A carta aos Hebreus, desenvolvendo a imagem do sacrifício, declara de forma específica que Jesus Se ofereceu «com um Espírito eterno» (9, 14). Na Encíclica Dominum et vivificantem mostrei que neste trecho «Espírito eterno» indica precisamente o Espírito Santo: assim como o fogo consumia as vítimas sacrificais dos antigos sacrifícios rituais, assim também «o Espírito Santo agiu de modo especial nesta autodoação absoluta do Filho do homem, para transformar o sofrimento em amor redentor» (n. 40). «O Espírito Santo como Amor e Dom desce, em certo sentido, ao próprio coração do sacrifício que é oferecido na Cruz. Referindo-nos à tradição bíblica, podemos dizer: Ele consuma este sacrifício com o fogo do Amor, que une o Filho ao Pai na comunhão trinitária. E dado que o sacrifício da Cruz é um acto próprio de Cristo, também neste sacrifício Ele “recebe” o Espírito Santo» (Ibid., n. 41).

Justamente na liturgia romana, o sacerdote reza antes da comunhão com estas significativas expressões: «Senhor Jesus Cristo, Filho de Deus vivo, que por vontade do Pai e por obra do Espírito Santo, morrendo deu a vida ao mundo...».

4. A história de Jesus não termina com a morte, mas abre-se à vida gloriosa da Páscoa. «Mediante a ressurreição dos mortos, Jesus Cristo, Nosso Senhor» foi «constituído Filho de Deus com poder, segundo o Espírito de santificação» (cf. Rm 1, 4).

A ressurreição é o complemento da Encarnação e acontece, também ela, como a geração do Filho no mundo, «por obra do Espírito Santo». «Nós — afirma Paulo em Antioquia da Pisídia — estamos aqui para vos anunciar a Boa Nova de que a promessa feita a nossos pais, Deus a cumpriu em nosso benefício, para nós Seus filhos, ressuscitando Jesus, como está escrito no salmo segundo: “Tu és Meu Filho, Eu gerei-Te hoje”» (Act 13, 32).

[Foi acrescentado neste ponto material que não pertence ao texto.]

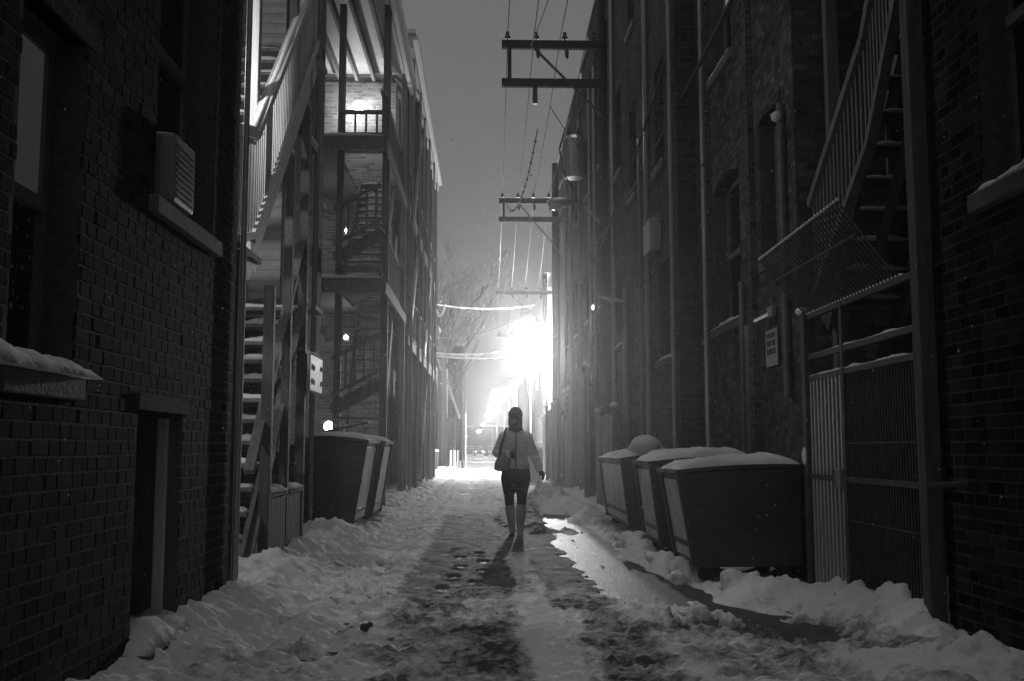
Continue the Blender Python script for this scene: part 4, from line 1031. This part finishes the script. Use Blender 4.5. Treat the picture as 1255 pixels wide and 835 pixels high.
t = thing('sign_post', (-1.16,60,0), 'thin pale post with a small arm just right of the dark one', 'post'); b_ = MB(); b_.tube([(-1.16,60,-.02),(-1.16,60,3.2)], .05, 8); b_.tube([(-1.16,60,1.9),(-1.0,60,1.85)], .03, 6); b_.build('post', 'white', t)
for k in range(3):
    x = -1.92+.19*k; t = MB(); t.tube([(x,57+.3*k,-.02),(x,57+.3*k,1.0),(x,57+.3*k,1.06)], [.07,.07,.04], 12)
    tag(t.build('bollard', 'white', smooth=False), 'pale bollard in the short row at the foot of the dark far left post', 'bollard', 'row of three pale bollards')
for k, (x, y, lb) in enumerate([(-2.5,46,'round lidded rubbish bin just past the end of the long brick building'),(-2.6,50.5,'second lidded bin, half behind the first on the far left')]):
    t = thing('rubbish_bin', (x,y,0), lb, 'bin', 'rubbish bins on the far left')
    b_ = MB(); b_.hexa([(x-.24,y-.25,.05),(x+.24,y-.25,.05),(x-.24,y+.25,.05),(x+.24,y+.25,.05),(x-.3,y-.32,1.0),(x+.3,y-.32,1.0),(x-.3,y+.32,1.0),(x+.3,y+.32,1.0)]); b_.build('body', 'plastic', t, bevel=.03)
    b_ = MB(); b_.hexa([(x-.32,y-.34,1.0),(x+.32,y-.34,1.0),(x-.32,y+.34,1.0),(x+.32,y+.34,1.0),(x-.26,y-.28,1.1),(x+.26,y-.28,1.1),(x-.26,y+.28,1.1),(x+.26,y+.28,1.1)]); b_.build('lid', 'snow', t, bevel=.02)
    for s in (-1,1): b_ = MB(); b_.tube([(x+s*.22,y+.3,.1),(x+s*.28,y+.3,.1)], .1, 12); b_.build('wheel', 'rubber', t)
# shrubs on the far left as scraggly twigs
for k, (x, y, h) in enumerate([(-2.35,57,2.4),(-2.0,62,2.0)]):
    rr = random.Random(k+50); t = thing('bare_shrub', (x,y,0), ['tangled bare shrub below the snow capped wall lamp','second bare shrub behind the pale bollards'][k], 'shrub', 'bare shrubs'); c = MB()
    for i in range(60):
        a = rr.uniform(0,6.28); l = h*rr.uniform(.5,1); p = Vector((x+rr.uniform(-.2,.2),y+rr.uniform(-.2,.2),0)); q_ = p+Vector((math.cos(a)*.35,math.sin(a)*.35,l)); m_ = (p+q_)/2+Vector((rr.uniform(-.1,.1),0,0))
        c.tube([p,m_,q_], [.012,.009,.004], 4); c.tube([m_, m_+Vector((rr.uniform(-.3,.3),rr.uniform(-.3,.3),.4))], [.008,.003], 4)
    c.build('twigs', 'bark', t)

# ---- cars at the cross street
def car(x, y, rz, label, lights):
    t = thing('parked_car', (0,0,0), label, 'car', 'cars at the far cross street')
    prof = [(-2.1,.35),(-2.15,.75),(-1.95,.92),(-1.3,.98),(-.75,1.42),(.75,1.45),(1.35,1.0),(2.05,.9),(2.15,.6),(2.1,.35)]
    def ext(pr, w0, w1, z_in):
        vs = []; n = len(pr)
        for s in (-1,1):
            for (a, z) in pr: w = w0 if z < 1.0 else w1; vs.append((s*w, a, z))
        return vs, [tuple(range(n-1,-1,-1)), tuple(range(n,2*n))]+[(i,(i+1)%n,n+(i+1)%n,n+i) for i in range(n)]
    b = MB(); b.add(*ext(prof,.88,.68,0)); b.build('body', 'car', t, bevel=.05)
    b = MB(); b.hexa([(-.62,-1.22,1.03),(.62,-1.22,1.03),(-.62,-.82,1.36),(.62,-.82,1.36),(-.62,-1.25,1.05),(.62,-1.25,1.05),(-.62,-.84,1.40),(.62,-.84,1.40)]); b.build('windscreen', 'glass', t)
    for s in (-1,1):
        b = MB(); b.box(s*.80-.02,s*.80+.02,-.7,.9,1.02,1.3); b.build('side_window', 'glass', t)
        for yy_ in (-1.35,1.35): b = MB(); b.tube([(s*.72,yy_,.33),(s*.9,yy_,.33)], .33, 16); b.build('wheel', 'rubber', t)
        b = MB(); b.ell((s*.6,-2.12,.68),(.17,.06,.1),10,8); b.build('headlight', 'bulb_s' if lights else 'white', t, smooth=True)
    b = MB(); b.box(-.6,.6,-.7,.7,1.452,1.52); b.build('snow', 'snow', t, bevel=.03)
    t.location = (x,y,0); t.rotation_euler = (0,0,rz)
car(-2.3,150,0,'leftmost parked car at the far end of the alley', False)
car(-.95,158,0,'distant car with lit headlights in the middle of the far end', True)
car(1.0,146,R(4),'rightmost parked car at the far end, left of the walker', False)

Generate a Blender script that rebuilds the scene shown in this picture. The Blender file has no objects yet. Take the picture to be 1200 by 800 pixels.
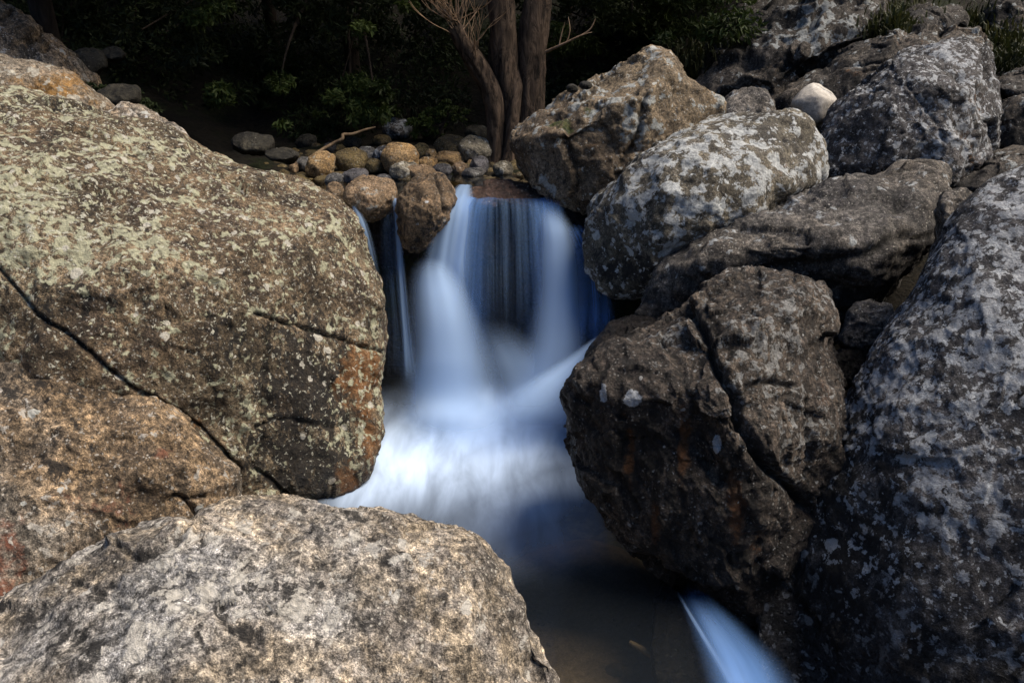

O dom do Espírito que o Filho recebe em plenitude na manhã de Páscoa é por Ele efundido em superabundância na Igreja. Aos Seus discípulos reunidos no cenáculo, Jesus diz: «Recebei o Espírito Santo» (Jo 20, 22) e comunica-O «como que através das feridas da Sua crucifixão: “mostrou-lhes as mãos e o lado”» (Dom. et viv., 24). A missão salvífica de Jesus sintetiza-se e cumpre-se na comunicação do Espírito Santo aos homens, para os reconduzir ao Pai.

5. Se a «obra-prima» do Espírito Santo é a Páscoa do Senhor Jesus, mistério de sofrimento e de glória, através do dom do Espírito é possível também aos discípulos de Cristo sofrer com amor e fazer da cruz a via para a luz: «per crucem ad lucem». O Espírito do Filho dá-nos a graça de termos os mesmos sentimentos de Cristo e de amarmos como Ele amou, a ponto de oferecer a vida pelos irmãos: «Ele deu a Sua vida por nós, e nós devemos dar a vida pelos nossos irmãos» (1 Jo 3, 16).

Ao comunicar-nos o seu Espírito, Cristo entra na nossa vida, para que cada um de nós possa dizer como Paulo: «Já não sou eu que vivo, é Cristo que vive em mim» (Gl 2, 20). Assim, toda a vida se torna uma Páscoa contínua, uma incessante passagem da morte para a vida, até à Páscoa derradeira, quando passaremos também nós, com Jesus e como Jesus, «deste mundo para o Pai» (Jo 13, 1). Com efeito — afirma Santo Ireneu de Lião — «aqueles que receberam e trazem o Espírito de Deus são conduzidos ao Verbo, isto é, ao Filho, e o Filho acolhe-os e apresenta-os ao Pai, e o Pai dá-lhes a incorruptibilidade» (Demonstr. Ap., 7).